HB2062

HB2062 – Allows a regional transit authority to create enhanced service zones with improved service from rail or high capacity systems, to be approved by residents of the zone and financed by them.
Prime Sponsor – Representative Hackney (D; 11th District; Seattle); Co-Sponsor Rep. Liias (D; 21st District; South Seattle, Renton, Tuckwila)
Current status – Referred to Transportation.
Next step would be – Scheduling a hearing.
Legislative tracking page for the bill.
SB5528 is a companion bill in the Senate.

Comments –
It’s hard to see how the operators of commercial parking facilities without attendants are supposed to be able to keep track of how many of the vehicles that used them were exempt from a commercial parking tax.

Summary –
The bill would authorize regional transit authorities to create enhanced zones to improve rail or high capacity service in ways that directly benefited residents of the zone. A zone would have to be recommended to the authority by an advisory committee whose members represented the proposed zone, and then authorized in a special election by the voters in the zone. The improvements would be financed by increasing the maximum rate of the local special motor vehicle excise tax available to regional transit authorities in counties with a population over 1.5 million from .85% to 1.5% within the enhanced zone, and/or through a local commercial parking tax.

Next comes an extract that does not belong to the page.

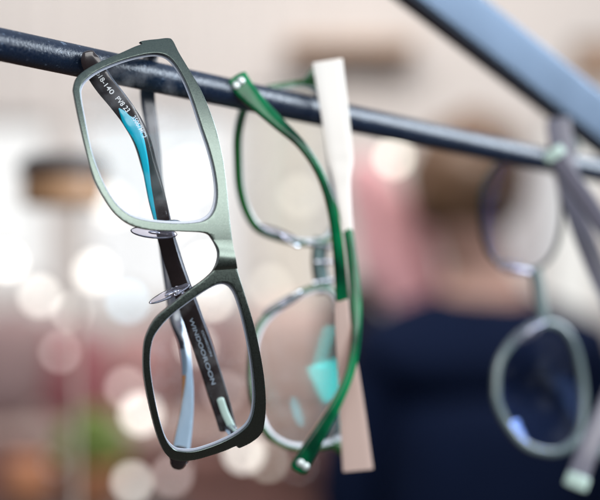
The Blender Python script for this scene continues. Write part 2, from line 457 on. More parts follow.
def path_text(root, s, start, end, pts, fr, ht, size, off, m, flip=1, side=1, eps=0.00006):
    """flat printed lettering laid along a swept temple between path indices"""
    cu = bpy.data.curves.new('t', 'FONT'); cu.body = s; cu.size = 1.0; cu.align_x = 'LEFT'; cu.align_y = 'CENTER'; cu.offset = 0.012
    o = bpy.data.objects.new('t', cu); COL.objects.link(o)
    me = bpy.data.meshes.new_from_object(o.evaluated_get(bpy.context.evaluated_depsgraph_get())); bpy.data.objects.remove(o)
    xs = [v.co.x for v in me.vertices]; x0, x1 = min(xs), max(xs)
    for v in me.vertices:
        f = start+(end-start)*(v.co.x-x0)/(x1-x0)
        i = max(0, min(len(pts)-2, int(f))); k = f-i
        c = pts[i].lerp(pts[i+1], k); t, a, b = fr[i]; t2, a2, b2 = fr[i+1]
        a = a.lerp(a2, k); b = b.lerp(b2, k); h = ht[i]+(ht[i+1]-ht[i])*k
        v.co = c-a*(v.co.y*size*flip+off)+b*(h+eps)*side
    return finish('printed_text', me, m, root, smooth=0)
path_text(tP, 'o18-140', 17.5, 28.3, ptsP, frP, htP, 0.0023, 0.0006, M_PRINTW)
path_text(tP, 'PV8 23', 30.2, 36.5, ptsP, frP, htP, 0.0023, 0.0007, M_PRINTW)
path_text(tP, '35067MC2', 38.8, 47.2, ptsP, frP, htP, 0.0021, 0.0009, M_PRINT, eps=0.0003)
path_text(tP, 'WINDOOROON', 87.5, 103.5, ptsP, frP, htP, 0.0020, -0.0002, M_PRINTD)
path_text(tP, 'OOMSOON', 91.0, 97.5, ptsP, frP, htP, 0.0011, 0.0021, M_PRINTD)
# teal layer showing along the lower side of the ear bend
bm = bmesh.new()
TL = [(119,109,0.4810,1.0),(122.5,113,0.4810,3.6),(127,118.5,0.4813,6.2),(132.5,126,0.4816,7.2),(138.2,138,0.4822,5.4),(142,150,0.483,4.2),(145.2,165,0.4842,3.6),(148,182,0.4856,3.1),(151,200,0.487,2.6),(154.4,216,0.4884,1.8),(157,228,0.4895,0.8)]
q = cr(TL, 8)
sweep(bm, [W(a, b, c) for a, b, c, _ in q], [r[3]*r[2]/FPX for r in q], 0.0011, n=24, p=5, roll=R(8))
finish('teal_layer', bm_mesh(bm), M_TEAL, tP, smooth=40)
# hinge plate inlay and hinge at the lower end of that temple
bm = bmesh.new()
q = [Vector(x) for x in cr([tuple(W(220.5, 400, 0.5031)), tuple(W(225, 413, 0.5036)), tuple(W(231, 426, 0.5039))], 8)]
sweep(bm, q, 0.0013, 0.0006, n=20, p=3, roundcap=0.001)
hp = finish('hinge_plate', bm_mesh(bm), M_MINT, tP)
bm = bmesh.new()
q = [W(229, 427, 0.5045), W(234, 434, 0.499), W(240, 438, 0.488)]
sweep(bm, [q[0].lerp(q[1], t/4) for t in range(5)]+[q[1].lerp(q[2], t/4) for t in range(1, 5)], 0.0017, 0.0012, n=16, p=4)
tube(bm, [W(228, 432, 0.5025), W(237, 428, 0.5025)], 0.0010, 12)
finish('hinge', bm_mesh(bm), M_SILVER, G1)

# temple Q: over the top of the rod and down behind it
def mQ(s, f):
    x, y = s
    if f > 0.74 and (x > 0.93 or y < -0.5): return 2
    if f > 0.62+0.05*x: return 1  # sky reflection put into the colour of the lower stretch
    return 0
QP = [(152,46,0.5205,8.0,1.2,0),(149.5,62,0.5207,7.6,1.2,0),(147.5,95,0.5205,7.4,1.2,0),(152,130,0.520,6.6,1.2,0),(157,175,0.519,6.2,1.2,0),(163,230,0.518,6.2,1.2,0),(170,280,0.517,6.4,1.3,0),(176.0,318,0.516,6.4,1.3,20),
 (184,345,0.515,4.0,1.5,45),(187.5,375,0.514,4.3,1.6,30),(187,408,0.513,6.4,1.4,10),(182.5,440,0.512,8.6,1.3,10),(179,462,0.511,8.6,1.2,0)]
tQ, ptsQ, frQ, hwQ, htQ = temple(G1, QP, [M_GREYAC_GLINT, M_SKYSHEEN, M_ORANGE], mQ, cap=0.0008)
bm = bmesh.new()
q = [W(180, 453, 0.5095), W(178, 462.5, 0.5095)]
sweep(bm, [q[0].lerp(q[1], t/4) for t in range(5)], [0.0034, 0.0036, 0.0035, 0.0032, 0.0027], 0.0019, n=20, p=2.6, roundcap=0.0026)
finish('temple_tip', bm_mesh(bm), M_DARKAC, tQ)
bm = bmesh.new()   # endpiece carrying the upper hinge back over the rod
q = [W(157, 48.5, 0.4855), W(156, 49.5, 0.497), W(154, 50, 0.510), W(152.5, 50.5, 0.5195)]
sweep(bm, [Vector(x) for x in cr([tuple(v) for v in q], 6)], 0.0026, 0.0022, up=Vector((0, 0, 1)), n=20, p=5)
finish('endpiece', bm_mesh(bm), M_BRIDGE, G1)

# ------------------------------------------------------------------ glasses 2 (green, folded, hung from behind)
G2 = thing('eyeglasses', 'emerald green glasses with ivory and rose wide temples folded over the rod, middle pair', 'glasses', W(330, 445, 0.56), group='glasses hung on the rod')
sh2 = Sheet(320, 265, 0.578, 24, ((310, 80), (342, 445)), -0.25, (325, 265))
R2A = [(238,160),(238,135),(243,112),(252,97),(266,89.5),(285,86),(304,84),(318,92),(326,118),(332,160),(336,200),(334,228),(322,241),(303,242.5),(280,238),(259,229),(247,212),(240,188)]
R2B = [(253,350),(258,330),(268,316),(284,304),(304,292),(320,288),(332,293),(340,310),(346,345),(350,385),(350,415),(345,434),(334,442),(318,446),(302,447.5),(284,444),(268,433),(258,413),(252,383)]
bm = bmesh.new()
def m2(s, f): return 1 if s[0] < -0.9 else 0
for loop, lim in ((R2A, 0.62), (R2B, 0.25)):
    q = [sh2.P(*p) for p in cr(loop, 6, True)]
    sweep(bm, q, 0.0015, 0.0019, up=sh2.n, closed=True, n=20, p=4, matf=lambda s, f: 1 if s[0] > lim else 0)
for pth in ([(303,84.5),(310,80),(318,74),(330,72)], [(330,442),(338,446),(350,452),(360,458)]):
    q = [sh2.P(*p) for p in cr(pth, 6)]
    sweep(bm, q, [0.0014+0.0028*i/(len(q)-1) for i in range(len(q))], 0.0019, up=sh2.n, n=16, p=4)
finish('frame_front', bm_mesh(bm), [M_GRIM, M_INNER], G2)
for loop, sg in ((R2A, -0.5), (R2B, -0.14)):
    finish('lens', lens_mesh(sh2, loop, grow=0.99, sag=sg), L_2, G2, smooth=60)
pad(G2, (279, 234), 23, 22, 5.2, 0.560, [(300, 243, 0.567), (296, 246, 0.561)])
pad(G2, (283, 303), 23, -27, 5.2, 0.560, [(303, 294, 0.567), (298, 292, 0.561)])
bm = bmesh.new()
q = [sh2.P(*p) for p in cr([(322, 238), (319.5, 250), (319, 264), (321, 278), (325, 292)], 6)]
sweep(bm, q, 0.0030, 0.0017, up=sh2.n, n=18, p=3)
finish('bridge', bm_mesh(bm), M_TEALM, G2, smooth=60)
# steel bridge trim
bm = bmesh.new()
for pa, pb in (((305, 243), (331, 248)), ((311, 283), (334, 279)), ((314, 262), (330, 262))):
    q = [sh2.P(*pa, 0.0022).lerp(sh2.P(*pb, 0.0022), t/8) for t in range(9)]
    sweep(bm, q, 0.0007, 0.0005, n=14, p=3, roundcap=0.0008)
finish('bridge_trim', bm_mesh(bm), M_SILVER, G2)
def mG(s, f):
    return 1 if s[1] < 0.0 else 0
# ear end A (tip top left, hinge lower right)
A_G = [(236.8,78.5,0.5270,11.2,1.3,14),(246,91.5,0.5273,10.4,1.3,18),(261,107,0.528,8.4,1.3,24),(278,123,0.529,7.0,1.3,28),(300,143.5,0.5305,4.9,1.3,30),(316.5,167,0.532,4.3,1.3,30),(327,192,0.534,4.6,1.3,28),(334,220,0.536,5.2,1.3,26),(338,250,0.538,5.8,1.3,22),(340.5,278,0.5395,6.1,1.3,18),(341.5,299,0.5405,6.3,1.3,14)]
tA, ptsA, frA, hwA, htA = temple(G2, A_G, [M_GREEN, M_PEACH], mG, cap=0.0012, name='temple_tip', p=2.9)
A_P = [(341.8,299.3,0.5405,6.5,1.2),(343.5,330,0.543,8.0,1.1),(348,370,0.547,10.5,1.1),(352,410,0.552,12.8,1.1),(358,469.5,0.558,15.2,1.1)]
finishA = temple(G2, A_P, [M_ROSE], None, name='temple', p=10)[0]
finishA['label'] = 'rose beige wide lower temple'
B_P = [(327.5,61.5,0.556,15.2,1.1),(334.5,110,0.5515,14.0,1.1),(339.5,148,0.550,13.0,1.1),(341.2,162,0.5497,12.3,1.1),(341.8,175,0.5493,9.7,1.1),(343,189,0.549,7.8,1.1),(345.6,212,0.548,6.3,1.1),(347.8,231,0.5475,5.6,1.1)]
finishB = temple(G2, B_P, [M_CREAM], None, name='temple', p=10)[0]
finishB['label'] = 'ivory wide upper temple'
B_G = [(348.2,231.3,0.5475,5.0,1.3,-8),(351,250,0.5465,5.2,1.3,-6),(353.8,275,0.545,5.5,1.3,0),(356,300,0.5435,5.6,1.3,10),(356.5,325,0.542,5.3,1.3,20),(354.5,350,0.541,5.1,1.3,26),(349,374,0.540,5.0,1.3,28),(338,400,0.5385,5.6,1.3,28),(324,425,0.537,7.2,1.3,26),(311,447,0.5355,8.8,1.3,20),(298.5,468,0.5345,9.4,1.3,14)]
tB, ptsB, frB, hwB, htB = temple(G2, B_G, [M_GREEN, M_PEACH], mG, cap=0.0016, name='temple_tip', p=2.9)
def rivets(root, cs):
    bm = bmesh.new()
    for c in cs:
        ellipsoid(bm, W(*c), (Vector((0.0014, 0, 0)), Vector((0, 0, 0.0014)), Vector((0, 0.0004, 0))), 16, 8)
    finish('rivet', bm_mesh(bm), M_RIVET, root, smooth=80)
for c in ((236.0, 85.5, 0.5252), (241.0, 81, 0.5252)): rivets(tA, [c])
for c in ((300.5, 463, 0.5326), (305.5, 466.5, 0.5326)): rivets(tB, [c])
# end pieces that carry the hinges from the front to the temples
for a, b in (((324, 74, 0.592), (328, 72, 0.558)), ((352, 455, 0.592), (357, 461, 0.560))):
    bm = bmesh.new(); p0, p1 = W(*a), W(*b)
    sweep(bm, [p0.lerp(p1, t/6) for t in range(7)], 0.0026, 0.0022, up=Vector((0, 0, 1)), n=16, p=4)
    finish('endpiece', bm_mesh(bm), M_GRIM, G2)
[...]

The parking tax could be imposed as a tax on commercial parking businesses in the zone, based on the number of stalls or gross proceeds, or as a tax “for the act or privilege of parking a motor vehicle in a facility operated by a commercial parking business.” In that case, it would still be collected and paid by operator of the facility, but it might be a fee per vehicle or proportional to the charge for parking, and might vary according to a number of reasonable factors including the facility’s location, the time of day, or the duration of the parking. It would also apply to leased spaces as well as temporary parking, unless those were for buildings’ residents. Carpools, vehicles with a disabled parking placard, and government vehicles would be exempt.

An enhanced service zone would have to be within the transit authority’s boundaries and include at least all of a city or town within them; it could also include one or more entire adjacent cities or towns and adjacent unincorporated areas. There might also be multiple enhanced service zones encompassing the same city or town, or adjacent unincorporated area.